- Objective -
Repeat the material exactly from its first line to the line that includes "COL = S.collection". Skip pictures.
======== Data block
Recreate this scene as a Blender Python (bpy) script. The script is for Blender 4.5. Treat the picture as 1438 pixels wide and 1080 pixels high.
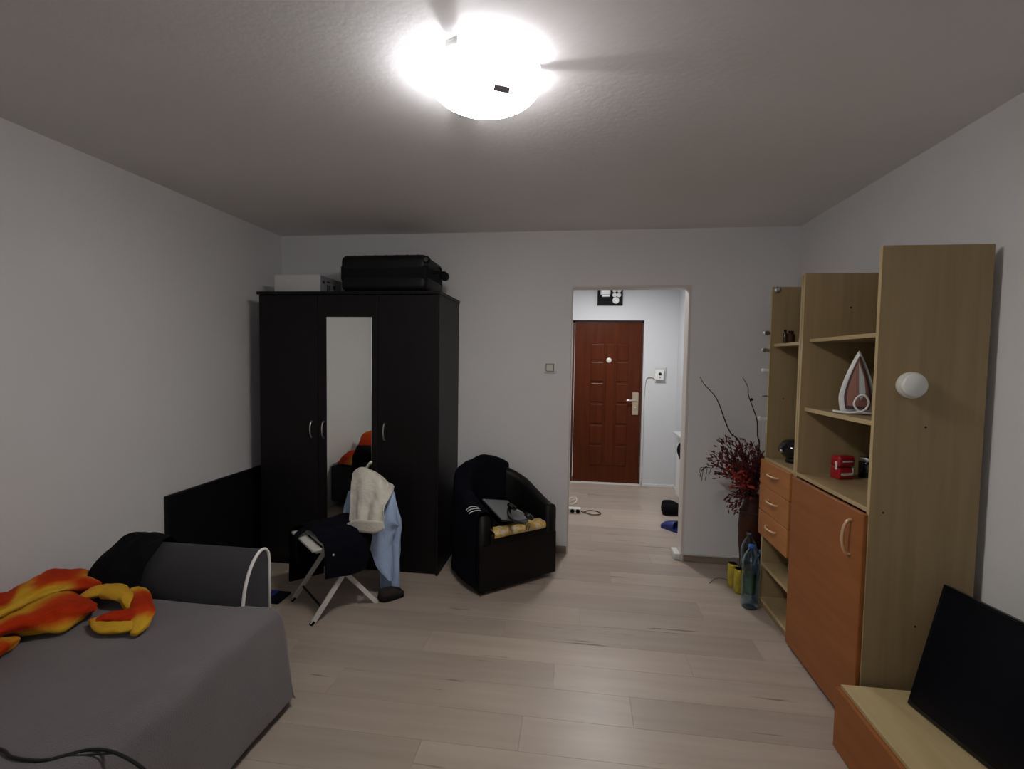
import bpy, bmesh, math, random
import numpy as np
from mathutils import Vector, Matrix, noise

random.seed(7)
for o in list(bpy.data.objects): bpy.data.objects.remove(o)
S = bpy.context.scene
COL = S.collection

# ------------------------------------------------------------------ camera
FPX, PITCH, YAW, ROLL, CH = 682.917, 0.0495, 0.1312, 0.0153, 1.5365
_F = Vector((-math.sin(YAW)*math.cos(PITCH), math.cos(YAW)*math.cos(PITCH), -math.sin(PITCH)))
_R = Vector((math.cos(YAW), math.sin(YAW), 0)); _U = _R.cross(_F)
_R2 = math.cos(ROLL)*_R + math.sin(ROLL)*_U
_U2 = -math.sin(ROLL)*_R + math.cos(ROLL)*_U
cam = bpy.data.cameras.new('camera'); camo = bpy.data.objects.new('camera', cam); COL.objects.link(camo)
cam.sensor_fit = 'HORIZONTAL'; cam.sensor_width = 36; cam.lens = FPX*36/1438; cam.clip_start = .02
m = Matrix.Identity(4)
for i in range(3):
    m[i][0] = _R2[i]; m[i][1] = _U2[i]; m[i][2] = -_F[i]
m[2][3] = CH
camo.matrix_world = m
S.camera = camo

# ------------------------------------------------------------------ world, light, exposure
W = bpy.data.worlds.new('world'); S.world = W; W.use_nodes = True
W.node_tree.nodes['Background'].inputs[0].default_value = (.74, .74, .77, 1)
W.node_tree.nodes['Background'].inputs[1].default_value = .52
S.view_settings.view_transform = 'Standard'; S.view_settings.look = 'None'
S.view_settings.gamma = 1; S.view_settings.use_curve_mapping = False
S.view_settings.exposure = 1.44
LAMP_C = Vector((-.338, 1.715, 2.55))
DOME_STRENGTH = 15
BULB_W = 3.6
HALL_W = 10
def light(name, kind, loc, power, color, size=.1, rot=(0, 0, 0)):
    l = bpy.data.lights.new(name, kind); l.energy = power; l.color = color
    if kind == 'AREA': l.shape = 'DISK'; l.size = size
    else: l.shadow_soft_size = size
    o = bpy.data.objects.new(name, l); o.location = loc; o.rotation_euler = rot; COL.objects.link(o); return o
light('hall_ceiling_light', 'AREA', (.3, 5.05, 2.5), HALL_W, (1.0, .985, .97), .32)
light('lamp_bulb', 'POINT', (LAMP_C.x-.085, LAMP_C.y, 2.508), BULB_W, (.96, .96, 1.0), .018)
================
- Answer to this problem -
Recreate this scene as a Blender Python (bpy) script. The script is for Blender 4.5. Treat the picture as 1438 pixels wide and 1080 pixels high.
import bpy, bmesh, math, random
import numpy as np
from mathutils import Vector, Matrix, noise

random.seed(7)
for o in list(bpy.data.objects): bpy.data.objects.remove(o)
S = bpy.context.scene
COL = S.collection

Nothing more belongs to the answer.